USAJobs launches to boos and hisses

Users roundly criticized the launch of USAJobs 3.0 and raised questions about OPM's decision to insource the site.

To say the debut of the revamped USAJobs 3.0 site was a disaster might be charitable.

Users flooded the USAJobs Facebook page with complaints, and then, as Federal Computer Week and other media outlets began to cover the situation, users brought their complaints to the articles' comment pages.

Here's a sampling of the comments Federal Computer Week received.

“I agree the new USAJobs website is junk. I can’t even open the site. It has been giving me an error for the last two days. Whoever is in charge of the website should have used a pilot server first before launching it live.”
“I tried out the new site and was stunned to see many amateurish errors. Did anybody do any testing of this before it went live? I tried a simple search for any 2210 series job from GS-13 through GS-15. I received five pages of results. The first page looked OK, but clicking the 'Next' link just kept reloading the same first page.”

And at Federal Times, a reader reported, “Regular search doesn’t work and comes back with an 'application error.' Advanced search doesn’t work well and brings back many irrelevant jobs that are not truly in the city or radius. Plus, the system seems to give you an 'application error' at random times when you are in the middle of looking and applying and makes you start over.”

The Office of Personnel Management debuted the site with high expectations, touting its improvements and upgrades with press releases. A "Wired Workplace" blog entry on Nextgov by Brittany Ballenstedt, published just before the launch, reflects the high expectations OPM set.

“The website also includes a more robust search engine, allowing users to create a new search from the saved searches page,” Ballenstedt writes. "It also allows users to select filters to refine search results and set the frequency of e-mail notifications, OPM said."
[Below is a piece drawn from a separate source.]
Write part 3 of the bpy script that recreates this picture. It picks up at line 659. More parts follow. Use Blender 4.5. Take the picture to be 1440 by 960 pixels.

The USAJobs experience could prove to be a blow for supporters of insourcing. OPM chose not to continue its relationship with job-search site Monster.com, which had run the earlier iteration of USAJobs, and instead brought the IT functions in-house.

Linda Brooks Rix, co-CEO of Avue Technologies, seized on that decision in a blog post for the Huffington Post. She said her company was one of three organizations involved in testing the site, and it documented an error rate that reached 96 percent.

“That's what you call a complete meltdown,” she writes. “It's also the scenario that many have predicted as OPM continued to bring in-house software and platform services that had been more efficiently and effectively performed by the private sector. The 2.0 version of USAJobs was operated and hosted by Monster. It's now all OPM on its own servers, and OPM can't get out of the way of its own largesse.”

Bryan Hochstein, founder of the QuickHire job-search service that previously competed with OPM's USA Staffing, an adjunct to USAJobs, wonders if OPM's decision to insource might also raise confidentiality issues.

Before choosing to develop the new site in-house, OPM issued a request for information from vendors and presumably received some responses, Hochstein writes on GovLoop. The subsequent decision to forgo hiring a prime contractor means that the software code and other intellectual property associated with the site is in the public domain. As a government agency, OPM can't patent, trademark or copyright the work.

“If OPM used any ideas in the design and development of USAJobs 3.0 that were gained from the RFI (under false pretense, some might argue), then OPM most likely violated its own confidentiality clause and became the competitor,” he writes. “This could prove to be very troublesome for OPM because a vendor may have legal standing if OPM stole (pretty harsh term, but necessary) [its] ideas.”